3D scene scripts
§ §

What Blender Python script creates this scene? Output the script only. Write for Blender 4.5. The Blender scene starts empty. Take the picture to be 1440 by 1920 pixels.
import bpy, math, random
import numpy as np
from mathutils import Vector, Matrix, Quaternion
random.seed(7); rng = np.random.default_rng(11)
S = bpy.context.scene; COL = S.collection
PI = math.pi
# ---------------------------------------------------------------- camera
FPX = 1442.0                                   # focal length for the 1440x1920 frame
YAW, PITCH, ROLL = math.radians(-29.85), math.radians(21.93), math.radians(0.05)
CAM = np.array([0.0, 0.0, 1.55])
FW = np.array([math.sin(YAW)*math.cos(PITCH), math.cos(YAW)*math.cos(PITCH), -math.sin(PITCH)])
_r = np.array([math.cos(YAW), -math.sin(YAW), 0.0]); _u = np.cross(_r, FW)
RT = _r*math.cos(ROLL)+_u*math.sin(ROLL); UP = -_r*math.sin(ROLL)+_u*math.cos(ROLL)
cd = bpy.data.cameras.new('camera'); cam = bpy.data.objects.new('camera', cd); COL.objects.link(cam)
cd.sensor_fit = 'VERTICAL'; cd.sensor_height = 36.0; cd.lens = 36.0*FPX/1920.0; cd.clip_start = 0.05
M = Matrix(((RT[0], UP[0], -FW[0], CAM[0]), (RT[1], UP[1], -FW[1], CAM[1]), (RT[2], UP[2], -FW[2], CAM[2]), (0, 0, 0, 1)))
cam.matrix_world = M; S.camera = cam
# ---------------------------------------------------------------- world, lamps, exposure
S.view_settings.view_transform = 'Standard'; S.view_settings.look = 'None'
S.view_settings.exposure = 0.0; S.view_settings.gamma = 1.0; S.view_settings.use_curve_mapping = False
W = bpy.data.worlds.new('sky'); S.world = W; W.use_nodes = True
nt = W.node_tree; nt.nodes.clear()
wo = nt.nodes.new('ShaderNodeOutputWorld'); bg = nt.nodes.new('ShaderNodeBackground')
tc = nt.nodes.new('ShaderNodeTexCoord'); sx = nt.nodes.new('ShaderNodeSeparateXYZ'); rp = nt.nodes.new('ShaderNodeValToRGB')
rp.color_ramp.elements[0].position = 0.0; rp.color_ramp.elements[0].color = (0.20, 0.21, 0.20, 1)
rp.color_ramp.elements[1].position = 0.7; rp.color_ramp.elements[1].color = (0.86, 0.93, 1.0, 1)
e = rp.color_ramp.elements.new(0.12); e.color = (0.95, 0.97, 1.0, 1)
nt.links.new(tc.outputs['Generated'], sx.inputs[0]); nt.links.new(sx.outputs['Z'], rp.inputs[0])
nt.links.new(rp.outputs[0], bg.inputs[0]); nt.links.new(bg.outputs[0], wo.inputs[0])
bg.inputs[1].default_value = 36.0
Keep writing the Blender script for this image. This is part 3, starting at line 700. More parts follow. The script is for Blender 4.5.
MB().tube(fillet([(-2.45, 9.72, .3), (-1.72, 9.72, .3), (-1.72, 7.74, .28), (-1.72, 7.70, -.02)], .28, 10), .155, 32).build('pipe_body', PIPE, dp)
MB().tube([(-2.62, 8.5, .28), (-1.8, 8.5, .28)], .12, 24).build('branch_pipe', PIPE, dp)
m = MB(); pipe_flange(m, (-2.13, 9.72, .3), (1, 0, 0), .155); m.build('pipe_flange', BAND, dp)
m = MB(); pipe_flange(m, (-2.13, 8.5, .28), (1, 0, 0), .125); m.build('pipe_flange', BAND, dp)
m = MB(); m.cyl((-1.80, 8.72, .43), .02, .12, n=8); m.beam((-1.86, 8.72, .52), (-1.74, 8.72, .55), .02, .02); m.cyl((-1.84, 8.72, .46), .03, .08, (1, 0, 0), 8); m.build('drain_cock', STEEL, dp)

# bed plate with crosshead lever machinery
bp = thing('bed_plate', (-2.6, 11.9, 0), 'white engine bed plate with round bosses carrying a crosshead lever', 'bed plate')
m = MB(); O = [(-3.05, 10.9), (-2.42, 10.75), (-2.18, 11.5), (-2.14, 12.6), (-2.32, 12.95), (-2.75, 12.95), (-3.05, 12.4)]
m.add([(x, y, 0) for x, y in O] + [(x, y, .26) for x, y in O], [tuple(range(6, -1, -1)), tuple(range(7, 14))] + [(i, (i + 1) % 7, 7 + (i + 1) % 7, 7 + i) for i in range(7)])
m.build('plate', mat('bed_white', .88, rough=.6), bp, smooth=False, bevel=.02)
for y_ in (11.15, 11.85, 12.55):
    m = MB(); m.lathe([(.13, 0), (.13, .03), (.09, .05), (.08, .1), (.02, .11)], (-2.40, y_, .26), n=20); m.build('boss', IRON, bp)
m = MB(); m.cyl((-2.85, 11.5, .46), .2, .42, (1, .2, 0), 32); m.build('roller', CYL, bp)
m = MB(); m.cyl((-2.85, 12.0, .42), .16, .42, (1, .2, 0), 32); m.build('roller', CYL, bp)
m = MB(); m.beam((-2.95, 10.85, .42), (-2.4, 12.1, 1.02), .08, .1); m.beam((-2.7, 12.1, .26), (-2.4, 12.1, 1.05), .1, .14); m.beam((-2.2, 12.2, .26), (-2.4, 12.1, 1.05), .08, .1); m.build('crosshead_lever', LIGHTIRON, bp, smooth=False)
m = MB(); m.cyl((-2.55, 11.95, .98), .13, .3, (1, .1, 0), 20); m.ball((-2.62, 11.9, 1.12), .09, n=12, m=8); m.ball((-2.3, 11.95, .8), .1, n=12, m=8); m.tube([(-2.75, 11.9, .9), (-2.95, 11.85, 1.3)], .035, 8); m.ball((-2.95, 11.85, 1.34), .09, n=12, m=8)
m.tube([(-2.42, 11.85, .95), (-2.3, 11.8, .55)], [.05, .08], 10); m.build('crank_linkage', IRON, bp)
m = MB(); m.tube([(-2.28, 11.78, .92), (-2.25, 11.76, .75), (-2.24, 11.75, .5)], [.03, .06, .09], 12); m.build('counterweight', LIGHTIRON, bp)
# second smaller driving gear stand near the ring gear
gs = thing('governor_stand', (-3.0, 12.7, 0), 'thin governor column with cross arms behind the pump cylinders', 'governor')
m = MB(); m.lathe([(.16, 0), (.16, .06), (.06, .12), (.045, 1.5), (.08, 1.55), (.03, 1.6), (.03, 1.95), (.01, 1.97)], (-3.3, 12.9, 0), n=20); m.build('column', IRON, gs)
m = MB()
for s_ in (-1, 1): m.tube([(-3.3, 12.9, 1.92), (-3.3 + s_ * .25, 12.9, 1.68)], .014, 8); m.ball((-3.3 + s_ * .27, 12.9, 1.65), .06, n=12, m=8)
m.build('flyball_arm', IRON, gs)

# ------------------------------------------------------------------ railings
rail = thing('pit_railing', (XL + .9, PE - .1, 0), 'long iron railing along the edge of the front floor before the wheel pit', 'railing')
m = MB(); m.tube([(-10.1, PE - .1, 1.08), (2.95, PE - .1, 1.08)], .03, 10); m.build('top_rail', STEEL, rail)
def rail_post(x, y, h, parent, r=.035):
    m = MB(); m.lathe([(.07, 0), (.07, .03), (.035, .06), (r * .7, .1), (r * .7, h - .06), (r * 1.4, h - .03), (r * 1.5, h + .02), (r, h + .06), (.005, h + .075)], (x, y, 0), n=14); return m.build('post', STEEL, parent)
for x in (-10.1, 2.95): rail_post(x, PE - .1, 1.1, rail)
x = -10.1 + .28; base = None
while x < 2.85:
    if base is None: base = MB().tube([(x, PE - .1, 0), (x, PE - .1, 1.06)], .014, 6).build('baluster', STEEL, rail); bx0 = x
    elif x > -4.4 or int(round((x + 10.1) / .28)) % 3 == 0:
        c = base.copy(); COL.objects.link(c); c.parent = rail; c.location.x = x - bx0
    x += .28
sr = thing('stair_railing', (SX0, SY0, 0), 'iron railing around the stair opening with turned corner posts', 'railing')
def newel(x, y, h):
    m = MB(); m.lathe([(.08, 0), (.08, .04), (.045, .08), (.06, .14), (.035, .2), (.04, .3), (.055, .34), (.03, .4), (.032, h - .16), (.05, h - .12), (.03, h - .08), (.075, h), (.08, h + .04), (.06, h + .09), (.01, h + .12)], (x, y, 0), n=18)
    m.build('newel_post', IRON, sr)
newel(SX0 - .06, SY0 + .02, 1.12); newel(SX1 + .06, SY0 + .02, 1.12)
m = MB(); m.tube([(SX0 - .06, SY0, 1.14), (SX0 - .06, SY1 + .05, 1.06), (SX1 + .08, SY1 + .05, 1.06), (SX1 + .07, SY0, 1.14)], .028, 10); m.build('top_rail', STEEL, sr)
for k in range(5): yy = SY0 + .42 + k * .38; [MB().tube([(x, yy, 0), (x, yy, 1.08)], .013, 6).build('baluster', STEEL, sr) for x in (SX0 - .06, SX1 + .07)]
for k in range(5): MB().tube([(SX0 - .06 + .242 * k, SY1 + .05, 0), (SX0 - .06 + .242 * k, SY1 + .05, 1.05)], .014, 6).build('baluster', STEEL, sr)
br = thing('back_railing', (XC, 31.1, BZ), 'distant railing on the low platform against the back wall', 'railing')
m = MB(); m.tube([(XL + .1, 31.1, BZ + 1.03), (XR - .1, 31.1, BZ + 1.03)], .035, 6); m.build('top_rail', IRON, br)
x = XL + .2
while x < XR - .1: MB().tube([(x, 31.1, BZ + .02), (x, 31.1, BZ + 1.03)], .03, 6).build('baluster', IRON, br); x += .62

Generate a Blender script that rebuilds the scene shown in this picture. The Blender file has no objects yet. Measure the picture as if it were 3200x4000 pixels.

§ §

Aim
Copy each line of the listing that holds the word "objects".

Response for this exercise
cd = bpy.data.cameras.new('camera'); cam = bpy.data.objects.new('camera', cd); COL.objects.link(cam)
        c = base.copy(); COL.objects.link(c); c.parent = rail; c.location.x = x - bx0
Generate a Blender script that rebuilds the scene shown in this picture. The Blender file has no objects yet. Measure the picture as if it were 3200x4000 pixels.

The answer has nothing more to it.